Lunch at Market Place  which is a chain in St. Petersburg offered several stations with a variety of foods.  Many traditional Russian lunches as well as more familiar dishes.   We tried the Cabbage Soup (surprisingly good!), Russian Potato Salad, and Compote Juice.

Peterhof (the Summer Palace)

Peterhof is situated right on the Gulf of Finland and is considered Russia’s Versailles.  The most famous attribute is its impressive fountain cascade of the Lower Gardens.  All the fountains are fed by a lake and flow into gulf (the water is not recycled.)

In the 1800s it would’ve taken the Czars 5 hours to reach their Summer Palace, for our tour van it took an hour.

The inside of the Palace felt much like the Hermitage which its Baroque style of white stucco covered in gold leaf, mirrored halls, and ornate studies.  It was interesting to see the styles of the bedrooms though which we did not see at the Hermitage.

It was incredible to see the state of the palace after WWII due to Nazi occupation but how meticulously it was restored. Visitors wear slippers to avoid damaging the in-laid wooden floors which featured a different design in each room.

Catherine the Great looks a bit different in each painting, it seems artists hadn’t yet mastered realism.

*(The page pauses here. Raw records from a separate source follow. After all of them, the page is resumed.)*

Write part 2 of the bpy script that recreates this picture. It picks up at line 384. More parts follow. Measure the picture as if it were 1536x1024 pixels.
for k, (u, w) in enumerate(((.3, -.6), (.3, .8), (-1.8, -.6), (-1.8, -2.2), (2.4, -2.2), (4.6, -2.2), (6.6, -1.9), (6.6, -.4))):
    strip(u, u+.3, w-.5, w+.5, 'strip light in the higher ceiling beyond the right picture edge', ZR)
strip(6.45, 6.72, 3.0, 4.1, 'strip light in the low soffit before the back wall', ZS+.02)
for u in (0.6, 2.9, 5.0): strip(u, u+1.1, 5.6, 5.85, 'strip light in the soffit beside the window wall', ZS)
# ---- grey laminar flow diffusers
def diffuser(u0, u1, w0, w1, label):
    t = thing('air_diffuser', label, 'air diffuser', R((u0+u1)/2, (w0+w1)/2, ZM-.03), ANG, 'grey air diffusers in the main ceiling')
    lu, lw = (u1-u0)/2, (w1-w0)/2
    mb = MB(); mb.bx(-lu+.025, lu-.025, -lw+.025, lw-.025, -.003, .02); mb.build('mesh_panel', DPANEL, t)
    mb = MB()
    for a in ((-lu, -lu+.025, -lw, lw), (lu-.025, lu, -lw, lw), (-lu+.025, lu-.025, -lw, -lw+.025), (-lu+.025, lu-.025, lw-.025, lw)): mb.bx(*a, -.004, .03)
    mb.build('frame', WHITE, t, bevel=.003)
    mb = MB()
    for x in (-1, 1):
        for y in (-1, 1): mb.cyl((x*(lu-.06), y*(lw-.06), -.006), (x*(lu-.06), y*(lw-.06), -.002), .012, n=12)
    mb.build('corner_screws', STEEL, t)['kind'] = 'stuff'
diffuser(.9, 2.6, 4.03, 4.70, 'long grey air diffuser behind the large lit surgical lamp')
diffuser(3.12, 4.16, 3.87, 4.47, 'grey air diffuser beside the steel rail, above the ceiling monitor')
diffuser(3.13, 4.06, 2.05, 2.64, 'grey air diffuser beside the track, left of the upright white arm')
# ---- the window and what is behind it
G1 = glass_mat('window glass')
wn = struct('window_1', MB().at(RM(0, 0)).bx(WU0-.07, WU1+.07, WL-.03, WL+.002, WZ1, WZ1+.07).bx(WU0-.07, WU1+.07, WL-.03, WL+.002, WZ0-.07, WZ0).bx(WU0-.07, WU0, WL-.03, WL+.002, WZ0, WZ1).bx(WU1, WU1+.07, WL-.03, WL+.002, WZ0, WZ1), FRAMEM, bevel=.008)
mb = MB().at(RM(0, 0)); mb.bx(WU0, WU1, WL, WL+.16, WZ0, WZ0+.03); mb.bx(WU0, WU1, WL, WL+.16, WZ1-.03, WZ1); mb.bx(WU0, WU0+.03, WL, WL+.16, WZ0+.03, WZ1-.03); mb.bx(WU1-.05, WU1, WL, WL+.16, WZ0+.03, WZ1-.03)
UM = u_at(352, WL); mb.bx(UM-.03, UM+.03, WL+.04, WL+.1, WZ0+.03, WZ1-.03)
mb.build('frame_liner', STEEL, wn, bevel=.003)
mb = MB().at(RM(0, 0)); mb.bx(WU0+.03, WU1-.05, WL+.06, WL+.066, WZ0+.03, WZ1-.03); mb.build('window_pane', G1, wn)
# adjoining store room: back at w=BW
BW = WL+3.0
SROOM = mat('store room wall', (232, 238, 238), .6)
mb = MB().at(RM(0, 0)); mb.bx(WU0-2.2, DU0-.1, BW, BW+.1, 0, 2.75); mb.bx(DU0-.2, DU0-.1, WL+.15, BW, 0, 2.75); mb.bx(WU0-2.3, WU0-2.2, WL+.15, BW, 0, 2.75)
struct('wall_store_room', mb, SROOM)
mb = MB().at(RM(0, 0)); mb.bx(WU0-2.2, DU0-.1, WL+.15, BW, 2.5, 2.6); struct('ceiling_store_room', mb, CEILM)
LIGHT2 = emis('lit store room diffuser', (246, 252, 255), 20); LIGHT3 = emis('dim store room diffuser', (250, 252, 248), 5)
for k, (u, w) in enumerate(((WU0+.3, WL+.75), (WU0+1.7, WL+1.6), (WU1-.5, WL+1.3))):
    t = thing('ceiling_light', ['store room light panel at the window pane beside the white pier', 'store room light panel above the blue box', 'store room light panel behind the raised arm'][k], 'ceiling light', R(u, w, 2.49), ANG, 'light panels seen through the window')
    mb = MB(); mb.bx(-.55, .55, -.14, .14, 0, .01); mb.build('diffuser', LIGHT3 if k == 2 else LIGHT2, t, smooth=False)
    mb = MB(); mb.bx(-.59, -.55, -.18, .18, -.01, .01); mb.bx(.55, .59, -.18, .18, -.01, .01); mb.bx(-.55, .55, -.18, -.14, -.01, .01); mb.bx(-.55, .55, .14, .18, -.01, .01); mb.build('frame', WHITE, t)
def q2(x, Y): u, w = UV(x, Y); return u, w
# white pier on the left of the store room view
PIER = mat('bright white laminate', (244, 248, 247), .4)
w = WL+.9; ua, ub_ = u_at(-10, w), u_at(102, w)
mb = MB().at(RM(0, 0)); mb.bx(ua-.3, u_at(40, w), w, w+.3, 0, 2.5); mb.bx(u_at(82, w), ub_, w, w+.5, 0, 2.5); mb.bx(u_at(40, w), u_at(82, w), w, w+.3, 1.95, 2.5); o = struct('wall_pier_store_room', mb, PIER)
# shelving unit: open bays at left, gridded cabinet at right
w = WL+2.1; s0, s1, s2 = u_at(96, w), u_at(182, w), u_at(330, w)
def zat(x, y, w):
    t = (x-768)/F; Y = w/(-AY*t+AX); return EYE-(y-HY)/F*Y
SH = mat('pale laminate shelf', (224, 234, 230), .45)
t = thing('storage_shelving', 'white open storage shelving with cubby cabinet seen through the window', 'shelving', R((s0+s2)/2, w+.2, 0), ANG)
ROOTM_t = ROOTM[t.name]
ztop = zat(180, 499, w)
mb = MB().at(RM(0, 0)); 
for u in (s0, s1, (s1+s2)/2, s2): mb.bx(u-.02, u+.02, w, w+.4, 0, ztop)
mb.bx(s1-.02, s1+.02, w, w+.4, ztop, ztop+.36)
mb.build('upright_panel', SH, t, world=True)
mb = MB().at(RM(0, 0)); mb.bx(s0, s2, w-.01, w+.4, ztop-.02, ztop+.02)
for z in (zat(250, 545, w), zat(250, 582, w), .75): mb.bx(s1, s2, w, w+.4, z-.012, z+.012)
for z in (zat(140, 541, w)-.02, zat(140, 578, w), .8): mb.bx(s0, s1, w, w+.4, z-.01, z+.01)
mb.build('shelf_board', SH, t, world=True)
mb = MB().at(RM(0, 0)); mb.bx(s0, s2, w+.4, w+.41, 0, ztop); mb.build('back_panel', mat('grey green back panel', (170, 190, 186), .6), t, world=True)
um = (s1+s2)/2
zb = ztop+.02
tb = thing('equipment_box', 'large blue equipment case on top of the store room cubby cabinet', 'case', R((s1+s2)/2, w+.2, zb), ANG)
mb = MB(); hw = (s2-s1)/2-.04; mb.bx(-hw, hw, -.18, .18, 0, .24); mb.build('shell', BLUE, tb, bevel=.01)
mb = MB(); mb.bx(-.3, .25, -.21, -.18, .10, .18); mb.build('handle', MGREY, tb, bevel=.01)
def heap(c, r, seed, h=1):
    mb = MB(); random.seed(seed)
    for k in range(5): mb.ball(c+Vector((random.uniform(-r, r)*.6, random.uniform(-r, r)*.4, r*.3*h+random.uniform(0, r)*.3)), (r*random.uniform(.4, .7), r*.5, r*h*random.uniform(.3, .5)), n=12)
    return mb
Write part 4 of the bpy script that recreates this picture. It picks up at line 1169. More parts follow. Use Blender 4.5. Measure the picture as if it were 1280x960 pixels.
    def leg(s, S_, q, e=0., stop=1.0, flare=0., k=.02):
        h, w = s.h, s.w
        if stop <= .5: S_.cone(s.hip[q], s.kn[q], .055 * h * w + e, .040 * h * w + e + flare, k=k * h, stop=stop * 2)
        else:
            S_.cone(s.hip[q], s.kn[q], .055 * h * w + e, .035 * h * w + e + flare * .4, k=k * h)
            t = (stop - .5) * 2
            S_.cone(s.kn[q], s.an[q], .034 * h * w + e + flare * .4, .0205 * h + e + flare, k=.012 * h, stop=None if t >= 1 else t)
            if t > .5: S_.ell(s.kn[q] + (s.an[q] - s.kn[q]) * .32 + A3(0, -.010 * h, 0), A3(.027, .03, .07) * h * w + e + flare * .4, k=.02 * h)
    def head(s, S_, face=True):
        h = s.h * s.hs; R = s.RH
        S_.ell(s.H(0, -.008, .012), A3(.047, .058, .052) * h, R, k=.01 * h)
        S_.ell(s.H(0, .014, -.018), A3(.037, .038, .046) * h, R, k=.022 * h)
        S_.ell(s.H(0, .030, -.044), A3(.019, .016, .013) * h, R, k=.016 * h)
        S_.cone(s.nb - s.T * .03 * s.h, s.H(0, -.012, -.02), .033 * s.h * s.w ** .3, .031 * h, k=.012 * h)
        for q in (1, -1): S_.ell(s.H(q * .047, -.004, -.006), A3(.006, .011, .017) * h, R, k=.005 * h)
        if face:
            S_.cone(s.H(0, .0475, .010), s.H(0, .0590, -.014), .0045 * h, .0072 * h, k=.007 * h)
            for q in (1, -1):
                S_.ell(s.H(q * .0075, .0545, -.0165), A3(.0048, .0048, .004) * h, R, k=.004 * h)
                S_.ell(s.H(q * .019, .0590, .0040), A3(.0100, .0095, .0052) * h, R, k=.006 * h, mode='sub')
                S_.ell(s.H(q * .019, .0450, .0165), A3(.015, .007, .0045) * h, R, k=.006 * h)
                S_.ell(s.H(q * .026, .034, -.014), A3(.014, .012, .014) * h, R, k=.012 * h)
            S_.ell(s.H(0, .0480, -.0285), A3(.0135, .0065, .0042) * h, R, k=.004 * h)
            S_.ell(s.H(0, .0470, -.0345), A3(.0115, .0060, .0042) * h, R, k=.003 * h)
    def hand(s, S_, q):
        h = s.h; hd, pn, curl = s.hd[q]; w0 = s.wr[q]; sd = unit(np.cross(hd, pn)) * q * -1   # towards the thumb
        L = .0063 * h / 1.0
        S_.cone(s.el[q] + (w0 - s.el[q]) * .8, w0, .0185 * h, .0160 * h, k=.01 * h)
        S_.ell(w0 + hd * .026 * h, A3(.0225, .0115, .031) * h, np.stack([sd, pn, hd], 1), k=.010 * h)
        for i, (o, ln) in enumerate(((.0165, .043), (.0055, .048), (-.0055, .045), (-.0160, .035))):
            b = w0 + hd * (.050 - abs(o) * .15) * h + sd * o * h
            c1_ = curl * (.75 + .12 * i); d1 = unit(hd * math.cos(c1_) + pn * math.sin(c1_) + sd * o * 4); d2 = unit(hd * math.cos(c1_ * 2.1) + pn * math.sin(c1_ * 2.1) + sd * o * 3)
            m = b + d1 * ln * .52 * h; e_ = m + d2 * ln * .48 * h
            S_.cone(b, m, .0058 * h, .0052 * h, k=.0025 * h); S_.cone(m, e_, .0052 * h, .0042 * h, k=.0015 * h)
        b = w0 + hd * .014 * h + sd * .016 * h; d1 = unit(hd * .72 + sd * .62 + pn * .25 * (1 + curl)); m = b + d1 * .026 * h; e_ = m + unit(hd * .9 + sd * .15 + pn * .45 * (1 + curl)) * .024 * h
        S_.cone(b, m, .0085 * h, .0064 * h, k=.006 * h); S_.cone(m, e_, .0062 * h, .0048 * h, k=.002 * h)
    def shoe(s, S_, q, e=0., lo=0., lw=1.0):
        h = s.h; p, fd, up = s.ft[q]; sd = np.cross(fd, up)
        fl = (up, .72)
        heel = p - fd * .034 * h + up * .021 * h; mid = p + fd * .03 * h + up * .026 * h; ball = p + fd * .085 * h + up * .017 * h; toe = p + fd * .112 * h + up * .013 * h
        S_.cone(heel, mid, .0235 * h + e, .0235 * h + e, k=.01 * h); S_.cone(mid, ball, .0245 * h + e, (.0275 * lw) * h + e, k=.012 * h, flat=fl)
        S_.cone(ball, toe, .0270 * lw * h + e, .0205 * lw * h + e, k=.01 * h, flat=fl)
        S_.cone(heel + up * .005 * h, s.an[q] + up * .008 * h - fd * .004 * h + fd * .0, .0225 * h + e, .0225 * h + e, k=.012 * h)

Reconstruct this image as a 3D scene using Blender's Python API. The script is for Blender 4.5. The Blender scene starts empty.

A fun feature of the Palace Gardens are Trick Fountains.  There are ordinary benches observed by a hidden operator and when the unsuspecting visitor takes a seat, the fake trees and flowers begin to spout water!

Catherine’s Palace

Tickets were unfortunately sold out otherwise our tour was supposed to have had a stop here. Much of the palace would feel like the other Baroque palaces, but we would have loved to see it’s Amber Room and the largest palace room in Russia (9000 square feet!).